Rupanya, berkenaan dengan akhlak mulia Nabi, istrinya, Aisyah pernah ditanya oleh Qatadah mengenai gambaran akhlak dari beliau. Aisyah menyebut bahwa akhlak Nabi adalah al-Qur’an. Dalam hal ini, seluruh aspek perilakunya sudah termaktub di dalam al-Qur’an.
Syahdan, kemudian pada abad ke-19 umat Islam mulai disibukkan dengan persengketaan internal umat Islam ada. Ada yang berkata maulid Nabi bid’ah dan sangat bertentangan dengan sunnah, karena itu umat Islam harus menolaknya. Silang sengkarut internal umat Islam inilah yang sebenarnya dan seringkali menghabiskan energi.
Padahal, semestinya selagi maulid Nabi masih di isi dengan pembacaan shalawat, dan isi untuk menegakan syiar Islam, maka seharusnya tidak ada persoalan untuk dipersengketakan oleh umat Islam. Lebih dari itu, kita mengikuti ajaran-ajaran yang telah di bawah oleh Kanjeng Nabi Muhammad Saw.
Benar apa kata Bung Karno, “Bahwa kita merayakan maulid bukan hanya sekedar Muhammadnya, bukan sekedar dia dulu itu Nabi. Tidak. Yang kita rayakan sebenarnya ialah ajaran, konsepsi, agama yang ia berikan kepada ummat. Di beri oleh Tuhan via Malaikat Jibril, kepada Rasul, meneruskan lagi kepada ummat. Itu yang kita rayakan.”

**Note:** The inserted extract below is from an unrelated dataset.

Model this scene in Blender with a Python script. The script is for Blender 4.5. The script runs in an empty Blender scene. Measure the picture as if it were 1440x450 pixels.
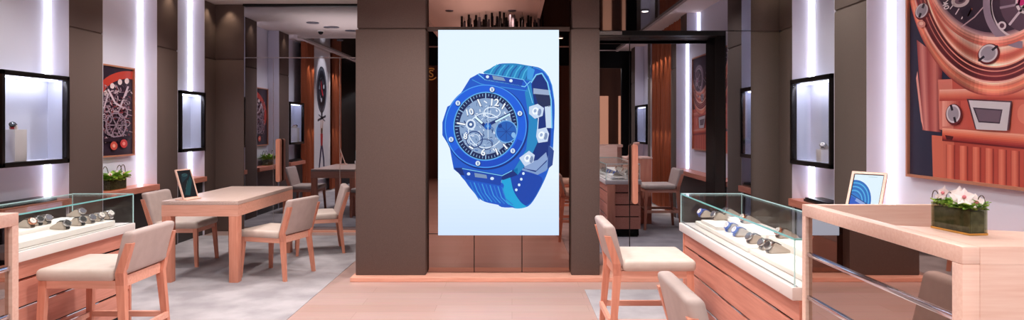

Karena itu, lanjut Bung Karno, “jikalau benar-benar engkau merayakan maulid Muhammad bin Abdullah, jikalau benar-benar engkau merayakan Rasulullah yang punya hari maulid, kerjakanlah apa yang ia perintahkan, kerjakanlah apa agama yang ia bawa, kerjakan sama sekali, agar supaya benar-benar kita bisa berkata kita telah menerima api dari agama yang dibawa oleh Nabi Muhammad Saw.” Wallahu a’lam bisshawab.